What the exercise asks - Below are several entries. Transcribe exactly those lines that fall from the one with "Generate a Blender" through the one with "return at(px, py, F", end lines included.

Task data -

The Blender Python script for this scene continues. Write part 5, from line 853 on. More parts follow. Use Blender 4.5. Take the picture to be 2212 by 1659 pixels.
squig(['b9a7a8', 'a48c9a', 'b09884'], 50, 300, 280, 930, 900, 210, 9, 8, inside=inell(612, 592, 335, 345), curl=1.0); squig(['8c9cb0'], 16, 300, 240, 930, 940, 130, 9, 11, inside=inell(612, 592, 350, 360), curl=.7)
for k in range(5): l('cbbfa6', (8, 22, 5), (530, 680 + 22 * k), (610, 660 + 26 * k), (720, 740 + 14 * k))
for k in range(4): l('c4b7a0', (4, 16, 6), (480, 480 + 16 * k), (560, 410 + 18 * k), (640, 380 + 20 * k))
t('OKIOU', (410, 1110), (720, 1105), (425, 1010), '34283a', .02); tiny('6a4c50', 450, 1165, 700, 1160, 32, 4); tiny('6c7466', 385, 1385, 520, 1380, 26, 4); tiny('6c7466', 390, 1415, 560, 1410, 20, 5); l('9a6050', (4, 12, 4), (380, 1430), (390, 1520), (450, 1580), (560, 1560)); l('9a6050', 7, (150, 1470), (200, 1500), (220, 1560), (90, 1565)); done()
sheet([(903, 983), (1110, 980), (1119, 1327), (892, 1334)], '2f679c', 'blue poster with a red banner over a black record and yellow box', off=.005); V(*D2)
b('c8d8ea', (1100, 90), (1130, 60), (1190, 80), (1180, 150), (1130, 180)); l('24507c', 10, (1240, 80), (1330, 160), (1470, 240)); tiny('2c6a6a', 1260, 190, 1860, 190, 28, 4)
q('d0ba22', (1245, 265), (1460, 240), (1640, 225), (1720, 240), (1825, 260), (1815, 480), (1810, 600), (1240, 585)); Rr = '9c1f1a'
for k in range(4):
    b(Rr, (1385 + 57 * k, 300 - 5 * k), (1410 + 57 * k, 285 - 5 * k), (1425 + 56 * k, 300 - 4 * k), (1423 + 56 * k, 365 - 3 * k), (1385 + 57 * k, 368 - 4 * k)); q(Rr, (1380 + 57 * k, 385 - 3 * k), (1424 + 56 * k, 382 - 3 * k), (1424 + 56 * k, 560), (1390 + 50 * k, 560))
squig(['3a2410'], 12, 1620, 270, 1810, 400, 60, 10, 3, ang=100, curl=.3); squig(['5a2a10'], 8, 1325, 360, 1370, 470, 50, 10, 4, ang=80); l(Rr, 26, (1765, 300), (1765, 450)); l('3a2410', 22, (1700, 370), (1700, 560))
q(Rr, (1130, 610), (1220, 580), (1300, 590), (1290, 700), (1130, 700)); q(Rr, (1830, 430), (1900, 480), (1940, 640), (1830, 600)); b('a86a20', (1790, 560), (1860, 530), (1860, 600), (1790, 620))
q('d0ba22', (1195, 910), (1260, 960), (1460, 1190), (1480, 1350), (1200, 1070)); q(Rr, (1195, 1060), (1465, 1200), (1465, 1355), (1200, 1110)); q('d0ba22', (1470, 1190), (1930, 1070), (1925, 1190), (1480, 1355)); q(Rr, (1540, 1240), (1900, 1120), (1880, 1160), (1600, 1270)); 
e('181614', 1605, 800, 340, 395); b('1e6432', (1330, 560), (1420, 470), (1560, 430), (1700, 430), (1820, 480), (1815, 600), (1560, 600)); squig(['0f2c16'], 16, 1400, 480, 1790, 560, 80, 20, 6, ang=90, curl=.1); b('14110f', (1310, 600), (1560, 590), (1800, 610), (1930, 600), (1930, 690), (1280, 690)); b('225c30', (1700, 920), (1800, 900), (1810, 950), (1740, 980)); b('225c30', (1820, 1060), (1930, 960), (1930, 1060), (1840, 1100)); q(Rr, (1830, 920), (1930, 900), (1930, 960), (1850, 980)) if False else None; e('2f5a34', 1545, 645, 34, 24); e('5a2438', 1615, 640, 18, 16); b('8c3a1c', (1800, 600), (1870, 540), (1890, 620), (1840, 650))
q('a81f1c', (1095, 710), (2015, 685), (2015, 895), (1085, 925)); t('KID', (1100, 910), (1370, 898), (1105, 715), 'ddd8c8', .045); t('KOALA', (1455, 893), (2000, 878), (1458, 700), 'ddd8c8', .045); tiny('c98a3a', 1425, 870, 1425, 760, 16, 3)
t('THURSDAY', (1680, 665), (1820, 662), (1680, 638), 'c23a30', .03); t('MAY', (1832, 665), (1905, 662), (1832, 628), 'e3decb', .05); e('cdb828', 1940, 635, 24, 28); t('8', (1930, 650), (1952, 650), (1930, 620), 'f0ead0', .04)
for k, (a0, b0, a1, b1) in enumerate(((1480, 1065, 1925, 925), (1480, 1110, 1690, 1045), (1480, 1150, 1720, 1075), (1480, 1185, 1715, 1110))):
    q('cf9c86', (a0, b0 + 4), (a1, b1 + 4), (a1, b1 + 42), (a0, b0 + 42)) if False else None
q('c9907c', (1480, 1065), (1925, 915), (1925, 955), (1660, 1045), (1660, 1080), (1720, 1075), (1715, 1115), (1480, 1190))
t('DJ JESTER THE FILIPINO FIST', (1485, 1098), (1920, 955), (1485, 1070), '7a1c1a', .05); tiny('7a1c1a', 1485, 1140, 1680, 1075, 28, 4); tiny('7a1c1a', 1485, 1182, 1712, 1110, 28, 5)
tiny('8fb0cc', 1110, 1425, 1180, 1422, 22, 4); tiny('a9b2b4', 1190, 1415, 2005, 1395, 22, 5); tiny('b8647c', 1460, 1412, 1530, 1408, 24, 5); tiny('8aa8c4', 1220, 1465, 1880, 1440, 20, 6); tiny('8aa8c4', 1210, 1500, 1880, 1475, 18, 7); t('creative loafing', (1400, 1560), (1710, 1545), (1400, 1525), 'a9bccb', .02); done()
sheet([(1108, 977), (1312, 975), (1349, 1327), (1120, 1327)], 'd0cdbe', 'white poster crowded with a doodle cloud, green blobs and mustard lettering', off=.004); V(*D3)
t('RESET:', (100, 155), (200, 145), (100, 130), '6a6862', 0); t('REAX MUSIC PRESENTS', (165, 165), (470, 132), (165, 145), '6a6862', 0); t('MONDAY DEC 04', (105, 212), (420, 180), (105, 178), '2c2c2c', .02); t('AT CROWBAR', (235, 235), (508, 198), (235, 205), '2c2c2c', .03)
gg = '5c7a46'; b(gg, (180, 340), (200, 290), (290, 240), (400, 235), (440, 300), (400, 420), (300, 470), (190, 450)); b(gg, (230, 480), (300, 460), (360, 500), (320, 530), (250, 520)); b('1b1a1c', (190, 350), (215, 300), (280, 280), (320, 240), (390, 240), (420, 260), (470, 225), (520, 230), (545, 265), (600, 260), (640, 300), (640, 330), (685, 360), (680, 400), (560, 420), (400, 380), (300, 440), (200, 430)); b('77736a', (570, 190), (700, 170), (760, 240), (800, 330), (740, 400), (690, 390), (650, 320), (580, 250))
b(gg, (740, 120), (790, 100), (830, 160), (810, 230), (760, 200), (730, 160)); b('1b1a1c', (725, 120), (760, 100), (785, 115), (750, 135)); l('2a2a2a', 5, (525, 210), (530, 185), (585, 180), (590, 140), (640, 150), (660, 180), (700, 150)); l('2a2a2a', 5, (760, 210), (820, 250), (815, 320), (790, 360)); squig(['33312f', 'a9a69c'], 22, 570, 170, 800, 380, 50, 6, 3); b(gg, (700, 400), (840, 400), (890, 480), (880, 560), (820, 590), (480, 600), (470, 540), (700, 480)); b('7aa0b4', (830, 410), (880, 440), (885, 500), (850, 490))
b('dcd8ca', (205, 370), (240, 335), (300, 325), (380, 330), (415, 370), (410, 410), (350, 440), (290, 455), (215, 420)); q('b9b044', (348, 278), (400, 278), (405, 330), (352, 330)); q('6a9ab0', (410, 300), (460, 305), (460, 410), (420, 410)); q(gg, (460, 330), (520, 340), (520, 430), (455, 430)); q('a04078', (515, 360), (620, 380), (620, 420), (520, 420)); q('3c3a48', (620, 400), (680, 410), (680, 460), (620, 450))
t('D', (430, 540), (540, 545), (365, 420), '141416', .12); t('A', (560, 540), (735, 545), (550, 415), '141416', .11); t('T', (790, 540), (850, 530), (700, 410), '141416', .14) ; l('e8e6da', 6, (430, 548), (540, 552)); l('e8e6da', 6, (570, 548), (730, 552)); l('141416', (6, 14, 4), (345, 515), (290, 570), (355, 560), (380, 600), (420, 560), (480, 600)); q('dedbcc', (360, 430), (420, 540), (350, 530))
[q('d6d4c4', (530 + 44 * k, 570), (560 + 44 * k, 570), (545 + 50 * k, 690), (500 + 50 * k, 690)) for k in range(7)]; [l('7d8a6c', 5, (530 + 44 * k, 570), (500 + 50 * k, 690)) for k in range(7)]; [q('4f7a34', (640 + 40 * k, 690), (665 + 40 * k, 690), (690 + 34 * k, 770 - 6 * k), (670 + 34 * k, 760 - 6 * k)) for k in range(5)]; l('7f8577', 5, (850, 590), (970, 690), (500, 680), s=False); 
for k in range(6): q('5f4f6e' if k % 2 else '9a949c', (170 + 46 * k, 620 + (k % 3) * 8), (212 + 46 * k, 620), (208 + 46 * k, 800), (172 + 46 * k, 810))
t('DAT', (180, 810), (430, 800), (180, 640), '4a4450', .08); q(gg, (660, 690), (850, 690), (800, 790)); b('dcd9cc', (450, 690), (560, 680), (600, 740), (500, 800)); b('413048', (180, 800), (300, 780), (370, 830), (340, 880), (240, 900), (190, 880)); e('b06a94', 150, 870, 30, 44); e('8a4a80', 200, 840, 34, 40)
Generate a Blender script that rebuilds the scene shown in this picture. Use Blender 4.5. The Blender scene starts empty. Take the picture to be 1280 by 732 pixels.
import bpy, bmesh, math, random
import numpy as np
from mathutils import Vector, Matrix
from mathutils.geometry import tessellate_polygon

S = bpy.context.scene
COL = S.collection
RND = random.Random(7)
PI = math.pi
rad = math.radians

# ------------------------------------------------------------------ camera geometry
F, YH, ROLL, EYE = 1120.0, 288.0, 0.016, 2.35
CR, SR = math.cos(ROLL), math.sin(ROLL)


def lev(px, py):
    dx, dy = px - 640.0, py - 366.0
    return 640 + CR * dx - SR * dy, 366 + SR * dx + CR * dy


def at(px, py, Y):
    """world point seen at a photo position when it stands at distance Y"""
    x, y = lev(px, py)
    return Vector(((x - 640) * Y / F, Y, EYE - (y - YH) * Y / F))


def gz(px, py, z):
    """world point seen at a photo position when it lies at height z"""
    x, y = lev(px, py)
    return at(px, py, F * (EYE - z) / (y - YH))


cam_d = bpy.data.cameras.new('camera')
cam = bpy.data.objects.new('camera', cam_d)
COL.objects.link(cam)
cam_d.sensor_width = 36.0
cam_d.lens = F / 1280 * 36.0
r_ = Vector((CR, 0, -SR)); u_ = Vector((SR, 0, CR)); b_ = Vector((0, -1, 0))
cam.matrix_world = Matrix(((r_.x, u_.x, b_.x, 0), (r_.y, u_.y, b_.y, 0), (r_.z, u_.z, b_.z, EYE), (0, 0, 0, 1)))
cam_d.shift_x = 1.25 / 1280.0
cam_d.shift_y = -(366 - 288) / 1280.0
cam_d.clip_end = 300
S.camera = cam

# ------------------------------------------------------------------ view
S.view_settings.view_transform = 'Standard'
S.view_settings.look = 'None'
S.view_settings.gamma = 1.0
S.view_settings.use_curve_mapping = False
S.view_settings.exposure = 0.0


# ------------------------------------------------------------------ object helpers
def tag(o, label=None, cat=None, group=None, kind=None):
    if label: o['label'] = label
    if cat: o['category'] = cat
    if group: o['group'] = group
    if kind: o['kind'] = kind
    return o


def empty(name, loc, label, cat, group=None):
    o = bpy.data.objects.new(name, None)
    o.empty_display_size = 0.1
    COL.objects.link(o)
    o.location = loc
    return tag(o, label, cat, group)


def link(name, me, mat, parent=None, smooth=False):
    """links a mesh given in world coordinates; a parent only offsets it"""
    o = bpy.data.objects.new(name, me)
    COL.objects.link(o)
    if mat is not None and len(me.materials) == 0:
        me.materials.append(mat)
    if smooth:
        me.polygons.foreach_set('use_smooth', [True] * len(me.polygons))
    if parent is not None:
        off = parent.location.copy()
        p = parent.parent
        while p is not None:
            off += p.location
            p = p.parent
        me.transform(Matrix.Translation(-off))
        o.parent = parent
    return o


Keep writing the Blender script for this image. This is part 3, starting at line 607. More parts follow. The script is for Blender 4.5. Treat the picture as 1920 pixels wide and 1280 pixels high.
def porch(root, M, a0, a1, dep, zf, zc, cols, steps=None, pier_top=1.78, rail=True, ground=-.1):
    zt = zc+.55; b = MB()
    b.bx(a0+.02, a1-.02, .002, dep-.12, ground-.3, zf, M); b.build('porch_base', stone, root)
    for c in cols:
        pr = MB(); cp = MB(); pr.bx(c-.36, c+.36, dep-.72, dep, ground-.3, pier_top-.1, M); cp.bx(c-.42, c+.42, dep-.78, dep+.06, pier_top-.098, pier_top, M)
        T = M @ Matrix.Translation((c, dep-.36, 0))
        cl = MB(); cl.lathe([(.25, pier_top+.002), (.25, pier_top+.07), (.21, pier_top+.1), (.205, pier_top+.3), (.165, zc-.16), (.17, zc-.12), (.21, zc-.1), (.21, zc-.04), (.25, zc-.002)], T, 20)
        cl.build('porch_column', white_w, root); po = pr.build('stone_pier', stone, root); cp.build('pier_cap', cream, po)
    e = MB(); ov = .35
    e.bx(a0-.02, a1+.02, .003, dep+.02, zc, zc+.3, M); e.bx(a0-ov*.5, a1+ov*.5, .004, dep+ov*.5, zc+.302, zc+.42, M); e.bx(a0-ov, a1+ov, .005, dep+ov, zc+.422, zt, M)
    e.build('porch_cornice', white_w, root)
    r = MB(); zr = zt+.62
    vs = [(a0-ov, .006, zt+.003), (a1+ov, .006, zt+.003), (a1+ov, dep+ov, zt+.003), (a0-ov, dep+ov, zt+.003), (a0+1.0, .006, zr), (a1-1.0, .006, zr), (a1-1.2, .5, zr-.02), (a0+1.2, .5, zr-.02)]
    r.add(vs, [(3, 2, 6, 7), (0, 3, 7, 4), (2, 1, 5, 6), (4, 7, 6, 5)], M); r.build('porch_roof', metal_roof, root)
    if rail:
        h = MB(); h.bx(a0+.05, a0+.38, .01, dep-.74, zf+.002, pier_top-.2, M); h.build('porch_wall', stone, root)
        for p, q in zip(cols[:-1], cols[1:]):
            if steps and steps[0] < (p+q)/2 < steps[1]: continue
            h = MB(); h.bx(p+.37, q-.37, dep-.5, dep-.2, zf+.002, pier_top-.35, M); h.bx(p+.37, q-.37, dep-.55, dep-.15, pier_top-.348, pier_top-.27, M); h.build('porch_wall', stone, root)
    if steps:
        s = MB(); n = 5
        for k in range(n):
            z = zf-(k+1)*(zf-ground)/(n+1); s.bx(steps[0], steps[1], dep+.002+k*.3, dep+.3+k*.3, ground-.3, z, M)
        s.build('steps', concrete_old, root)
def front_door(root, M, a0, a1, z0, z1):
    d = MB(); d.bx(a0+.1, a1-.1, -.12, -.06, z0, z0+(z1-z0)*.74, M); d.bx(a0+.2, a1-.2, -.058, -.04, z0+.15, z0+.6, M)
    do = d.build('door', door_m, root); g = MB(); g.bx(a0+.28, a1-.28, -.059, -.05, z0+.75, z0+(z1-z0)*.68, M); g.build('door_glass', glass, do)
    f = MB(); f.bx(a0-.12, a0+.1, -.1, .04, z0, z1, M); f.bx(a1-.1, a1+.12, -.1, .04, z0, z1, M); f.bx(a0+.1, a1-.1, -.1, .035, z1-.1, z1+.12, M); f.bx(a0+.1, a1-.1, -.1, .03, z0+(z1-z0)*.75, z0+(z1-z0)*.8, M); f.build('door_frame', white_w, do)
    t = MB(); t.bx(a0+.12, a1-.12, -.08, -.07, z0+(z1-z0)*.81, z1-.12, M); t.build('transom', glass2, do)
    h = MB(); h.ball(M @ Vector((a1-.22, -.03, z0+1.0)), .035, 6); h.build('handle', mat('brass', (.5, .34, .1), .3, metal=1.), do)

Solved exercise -
Generate a Blender script that rebuilds the scene shown in this picture. Use Blender 4.5. The Blender scene starts empty. Take the picture to be 1280 by 732 pixels.
import bpy, bmesh, math, random
import numpy as np
from mathutils import Vector, Matrix
from mathutils.geometry import tessellate_polygon

S = bpy.context.scene
COL = S.collection
RND = random.Random(7)
PI = math.pi
rad = math.radians

# ------------------------------------------------------------------ camera geometry
F, YH, ROLL, EYE = 1120.0, 288.0, 0.016, 2.35
CR, SR = math.cos(ROLL), math.sin(ROLL)


def lev(px, py):
    dx, dy = px - 640.0, py - 366.0
    return 640 + CR * dx - SR * dy, 366 + SR * dx + CR * dy


def at(px, py, Y):
    """world point seen at a photo position when it stands at distance Y"""
    x, y = lev(px, py)
    return Vector(((x - 640) * Y / F, Y, EYE - (y - YH) * Y / F))


def gz(px, py, z):
    """world point seen at a photo position when it lies at height z"""
    x, y = lev(px, py)
    return at(px, py, F * (EYE - z) / (y - YH))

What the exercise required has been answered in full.